** begin Dataset section **

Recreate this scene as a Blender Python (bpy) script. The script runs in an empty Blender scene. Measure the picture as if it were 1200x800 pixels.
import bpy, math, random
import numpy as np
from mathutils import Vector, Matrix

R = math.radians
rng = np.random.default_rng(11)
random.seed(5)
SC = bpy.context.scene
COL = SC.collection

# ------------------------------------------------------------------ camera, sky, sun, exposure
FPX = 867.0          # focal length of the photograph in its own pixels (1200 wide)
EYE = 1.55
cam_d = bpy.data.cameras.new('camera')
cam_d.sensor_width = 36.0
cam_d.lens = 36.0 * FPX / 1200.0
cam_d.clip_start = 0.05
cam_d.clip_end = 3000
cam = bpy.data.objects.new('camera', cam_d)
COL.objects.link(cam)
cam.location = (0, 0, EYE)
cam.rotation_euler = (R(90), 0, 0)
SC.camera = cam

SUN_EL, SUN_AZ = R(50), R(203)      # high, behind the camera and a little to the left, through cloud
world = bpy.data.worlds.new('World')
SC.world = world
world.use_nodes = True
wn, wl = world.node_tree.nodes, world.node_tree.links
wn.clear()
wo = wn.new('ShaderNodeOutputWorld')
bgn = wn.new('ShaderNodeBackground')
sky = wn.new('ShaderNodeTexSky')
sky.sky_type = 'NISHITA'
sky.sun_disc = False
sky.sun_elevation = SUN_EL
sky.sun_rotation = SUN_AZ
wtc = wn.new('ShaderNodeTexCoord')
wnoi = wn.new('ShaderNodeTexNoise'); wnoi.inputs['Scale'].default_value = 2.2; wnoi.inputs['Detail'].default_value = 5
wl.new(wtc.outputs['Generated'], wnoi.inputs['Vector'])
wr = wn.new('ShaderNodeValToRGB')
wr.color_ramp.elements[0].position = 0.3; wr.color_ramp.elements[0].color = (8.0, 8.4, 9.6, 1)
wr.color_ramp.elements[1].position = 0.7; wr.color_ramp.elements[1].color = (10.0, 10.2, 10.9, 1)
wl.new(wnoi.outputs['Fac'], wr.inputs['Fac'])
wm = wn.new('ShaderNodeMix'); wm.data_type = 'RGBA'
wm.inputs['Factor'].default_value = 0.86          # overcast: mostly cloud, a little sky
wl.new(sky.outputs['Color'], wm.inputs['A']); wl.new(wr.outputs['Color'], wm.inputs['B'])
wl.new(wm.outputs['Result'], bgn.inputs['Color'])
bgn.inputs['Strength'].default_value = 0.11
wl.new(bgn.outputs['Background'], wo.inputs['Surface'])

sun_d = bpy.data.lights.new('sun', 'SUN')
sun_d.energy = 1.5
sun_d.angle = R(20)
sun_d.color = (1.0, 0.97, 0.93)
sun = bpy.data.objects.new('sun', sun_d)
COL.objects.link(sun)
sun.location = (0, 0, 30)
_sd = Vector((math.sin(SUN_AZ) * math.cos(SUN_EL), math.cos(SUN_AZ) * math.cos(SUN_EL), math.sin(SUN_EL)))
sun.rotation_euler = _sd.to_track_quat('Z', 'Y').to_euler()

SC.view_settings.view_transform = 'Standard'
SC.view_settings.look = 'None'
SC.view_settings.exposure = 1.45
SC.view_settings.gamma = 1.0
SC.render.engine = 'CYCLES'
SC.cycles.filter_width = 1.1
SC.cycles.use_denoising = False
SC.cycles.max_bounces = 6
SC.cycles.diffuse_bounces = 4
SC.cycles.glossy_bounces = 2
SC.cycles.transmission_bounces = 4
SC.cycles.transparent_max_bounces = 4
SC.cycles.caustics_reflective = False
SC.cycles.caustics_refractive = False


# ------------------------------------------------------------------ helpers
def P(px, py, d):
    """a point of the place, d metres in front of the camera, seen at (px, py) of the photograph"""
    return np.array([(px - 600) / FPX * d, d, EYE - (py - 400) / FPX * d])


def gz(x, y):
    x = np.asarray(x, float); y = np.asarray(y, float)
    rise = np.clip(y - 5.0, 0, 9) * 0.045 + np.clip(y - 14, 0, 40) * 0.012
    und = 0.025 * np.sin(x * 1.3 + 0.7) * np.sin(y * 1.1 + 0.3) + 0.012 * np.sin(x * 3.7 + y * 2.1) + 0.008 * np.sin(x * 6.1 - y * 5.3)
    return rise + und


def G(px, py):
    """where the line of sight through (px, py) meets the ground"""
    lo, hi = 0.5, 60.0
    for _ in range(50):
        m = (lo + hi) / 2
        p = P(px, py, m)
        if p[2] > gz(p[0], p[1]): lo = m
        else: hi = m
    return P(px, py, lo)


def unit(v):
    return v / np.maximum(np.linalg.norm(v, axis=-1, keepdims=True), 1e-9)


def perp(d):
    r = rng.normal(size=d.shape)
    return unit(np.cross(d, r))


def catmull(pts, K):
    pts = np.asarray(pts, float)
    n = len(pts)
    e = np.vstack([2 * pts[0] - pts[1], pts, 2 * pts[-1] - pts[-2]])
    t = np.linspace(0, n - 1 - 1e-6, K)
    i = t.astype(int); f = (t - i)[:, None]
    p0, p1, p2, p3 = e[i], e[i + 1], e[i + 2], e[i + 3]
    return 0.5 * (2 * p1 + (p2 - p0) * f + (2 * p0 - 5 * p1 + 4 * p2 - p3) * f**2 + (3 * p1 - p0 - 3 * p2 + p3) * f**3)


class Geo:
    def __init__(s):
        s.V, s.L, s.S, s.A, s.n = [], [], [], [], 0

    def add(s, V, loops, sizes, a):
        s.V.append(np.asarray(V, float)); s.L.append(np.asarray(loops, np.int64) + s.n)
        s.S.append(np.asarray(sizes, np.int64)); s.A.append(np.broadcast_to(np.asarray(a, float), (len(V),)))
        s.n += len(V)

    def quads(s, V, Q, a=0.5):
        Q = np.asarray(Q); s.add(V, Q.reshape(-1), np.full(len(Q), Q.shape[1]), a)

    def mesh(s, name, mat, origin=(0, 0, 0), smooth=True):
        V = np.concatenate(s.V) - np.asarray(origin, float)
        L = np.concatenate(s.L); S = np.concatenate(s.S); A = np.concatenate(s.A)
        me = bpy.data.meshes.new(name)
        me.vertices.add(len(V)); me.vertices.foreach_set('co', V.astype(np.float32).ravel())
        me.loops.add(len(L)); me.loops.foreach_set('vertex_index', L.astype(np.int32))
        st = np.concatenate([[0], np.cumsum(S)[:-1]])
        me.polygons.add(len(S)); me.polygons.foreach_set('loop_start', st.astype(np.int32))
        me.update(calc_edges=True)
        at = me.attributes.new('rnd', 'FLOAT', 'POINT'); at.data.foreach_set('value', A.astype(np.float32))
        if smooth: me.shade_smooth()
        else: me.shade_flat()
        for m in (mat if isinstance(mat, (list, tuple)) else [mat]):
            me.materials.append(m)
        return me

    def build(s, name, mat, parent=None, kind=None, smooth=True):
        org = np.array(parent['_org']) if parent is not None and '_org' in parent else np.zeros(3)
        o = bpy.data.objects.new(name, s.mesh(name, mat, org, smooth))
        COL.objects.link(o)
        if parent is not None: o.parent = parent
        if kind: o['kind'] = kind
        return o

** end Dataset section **

- _Aim_:
Emit the full listing verbatim.

- _Result of the task_:
Recreate this scene as a Blender Python (bpy) script. The script runs in an empty Blender scene. Measure the picture as if it were 1200x800 pixels.
import bpy, math, random
import numpy as np
from mathutils import Vector, Matrix

R = math.radians
rng = np.random.default_rng(11)
random.seed(5)
SC = bpy.context.scene
COL = SC.collection

# ------------------------------------------------------------------ camera, sky, sun, exposure
FPX = 867.0          # focal length of the photograph in its own pixels (1200 wide)
EYE = 1.55
cam_d = bpy.data.cameras.new('camera')
cam_d.sensor_width = 36.0
cam_d.lens = 36.0 * FPX / 1200.0
cam_d.clip_start = 0.05
cam_d.clip_end = 3000
cam = bpy.data.objects.new('camera', cam_d)
COL.objects.link(cam)
cam.location = (0, 0, EYE)
cam.rotation_euler = (R(90), 0, 0)
SC.camera = cam

SUN_EL, SUN_AZ = R(50), R(203)      # high, behind the camera and a little to the left, through cloud
world = bpy.data.worlds.new('World')
SC.world = world
world.use_nodes = True
wn, wl = world.node_tree.nodes, world.node_tree.links
wn.clear()
wo = wn.new('ShaderNodeOutputWorld')
bgn = wn.new('ShaderNodeBackground')
sky = wn.new('ShaderNodeTexSky')
sky.sky_type = 'NISHITA'
sky.sun_disc = False
sky.sun_elevation = SUN_EL
sky.sun_rotation = SUN_AZ
wtc = wn.new('ShaderNodeTexCoord')
wnoi = wn.new('ShaderNodeTexNoise'); wnoi.inputs['Scale'].default_value = 2.2; wnoi.inputs['Detail'].default_value = 5
wl.new(wtc.outputs['Generated'], wnoi.inputs['Vector'])
wr = wn.new('ShaderNodeValToRGB')
wr.color_ramp.elements[0].position = 0.3; wr.color_ramp.elements[0].color = (8.0, 8.4, 9.6, 1)
wr.color_ramp.elements[1].position = 0.7; wr.color_ramp.elements[1].color = (10.0, 10.2, 10.9, 1)
wl.new(wnoi.outputs['Fac'], wr.inputs['Fac'])
wm = wn.new('ShaderNodeMix'); wm.data_type = 'RGBA'
wm.inputs['Factor'].default_value = 0.86          # overcast: mostly cloud, a little sky
wl.new(sky.outputs['Color'], wm.inputs['A']); wl.new(wr.outputs['Color'], wm.inputs['B'])
wl.new(wm.outputs['Result'], bgn.inputs['Color'])
bgn.inputs['Strength'].default_value = 0.11
wl.new(bgn.outputs['Background'], wo.inputs['Surface'])

sun_d = bpy.data.lights.new('sun', 'SUN')
sun_d.energy = 1.5
sun_d.angle = R(20)
sun_d.color = (1.0, 0.97, 0.93)
sun = bpy.data.objects.new('sun', sun_d)
COL.objects.link(sun)
sun.location = (0, 0, 30)
_sd = Vector((math.sin(SUN_AZ) * math.cos(SUN_EL), math.cos(SUN_AZ) * math.cos(SUN_EL), math.sin(SUN_EL)))
sun.rotation_euler = _sd.to_track_quat('Z', 'Y').to_euler()

SC.view_settings.view_transform = 'Standard'
SC.view_settings.look = 'None'
SC.view_settings.exposure = 1.45
SC.view_settings.gamma = 1.0
SC.render.engine = 'CYCLES'
SC.cycles.filter_width = 1.1
SC.cycles.use_denoising = False
SC.cycles.max_bounces = 6
SC.cycles.diffuse_bounces = 4
SC.cycles.glossy_bounces = 2
SC.cycles.transmission_bounces = 4
SC.cycles.transparent_max_bounces = 4
SC.cycles.caustics_reflective = False
SC.cycles.caustics_refractive = False


# ------------------------------------------------------------------ helpers
def P(px, py, d):
    """a point of the place, d metres in front of the camera, seen at (px, py) of the photograph"""
    return np.array([(px - 600) / FPX * d, d, EYE - (py - 400) / FPX * d])


def gz(x, y):
    x = np.asarray(x, float); y = np.asarray(y, float)
    rise = np.clip(y - 5.0, 0, 9) * 0.045 + np.clip(y - 14, 0, 40) * 0.012
    und = 0.025 * np.sin(x * 1.3 + 0.7) * np.sin(y * 1.1 + 0.3) + 0.012 * np.sin(x * 3.7 + y * 2.1) + 0.008 * np.sin(x * 6.1 - y * 5.3)
    return rise + und


def G(px, py):
    """where the line of sight through (px, py) meets the ground"""
    lo, hi = 0.5, 60.0
    for _ in range(50):
        m = (lo + hi) / 2
        p = P(px, py, m)
        if p[2] > gz(p[0], p[1]): lo = m
        else: hi = m
    return P(px, py, lo)


def unit(v):
    return v / np.maximum(np.linalg.norm(v, axis=-1, keepdims=True), 1e-9)


def perp(d):
    r = rng.normal(size=d.shape)
    return unit(np.cross(d, r))


def catmull(pts, K):
    pts = np.asarray(pts, float)
    n = len(pts)
    e = np.vstack([2 * pts[0] - pts[1], pts, 2 * pts[-1] - pts[-2]])
    t = np.linspace(0, n - 1 - 1e-6, K)
    i = t.astype(int); f = (t - i)[:, None]
    p0, p1, p2, p3 = e[i], e[i + 1], e[i + 2], e[i + 3]
    return 0.5 * (2 * p1 + (p2 - p0) * f + (2 * p0 - 5 * p1 + 4 * p2 - p3) * f**2 + (3 * p1 - p0 - 3 * p2 + p3) * f**3)


class Geo:
    def __init__(s):
        s.V, s.L, s.S, s.A, s.n = [], [], [], [], 0

    def add(s, V, loops, sizes, a):
        s.V.append(np.asarray(V, float)); s.L.append(np.asarray(loops, np.int64) + s.n)
        s.S.append(np.asarray(sizes, np.int64)); s.A.append(np.broadcast_to(np.asarray(a, float), (len(V),)))
        s.n += len(V)

    def quads(s, V, Q, a=0.5):
        Q = np.asarray(Q); s.add(V, Q.reshape(-1), np.full(len(Q), Q.shape[1]), a)

    def mesh(s, name, mat, origin=(0, 0, 0), smooth=True):
        V = np.concatenate(s.V) - np.asarray(origin, float)
        L = np.concatenate(s.L); S = np.concatenate(s.S); A = np.concatenate(s.A)
        me = bpy.data.meshes.new(name)
        me.vertices.add(len(V)); me.vertices.foreach_set('co', V.astype(np.float32).ravel())
        me.loops.add(len(L)); me.loops.foreach_set('vertex_index', L.astype(np.int32))
        st = np.concatenate([[0], np.cumsum(S)[:-1]])
        me.polygons.add(len(S)); me.polygons.foreach_set('loop_start', st.astype(np.int32))
        me.update(calc_edges=True)
        at = me.attributes.new('rnd', 'FLOAT', 'POINT'); at.data.foreach_set('value', A.astype(np.float32))
        if smooth: me.shade_smooth()
        else: me.shade_flat()
        for m in (mat if isinstance(mat, (list, tuple)) else [mat]):
            me.materials.append(m)
        return me

    def build(s, name, mat, parent=None, kind=None, smooth=True):
        org = np.array(parent['_org']) if parent is not None and '_org' in parent else np.zeros(3)
        o = bpy.data.objects.new(name, s.mesh(name, mat, org, smooth))
        COL.objects.link(o)
        if parent is not None: o.parent = parent
        if kind: o['kind'] = kind
        return o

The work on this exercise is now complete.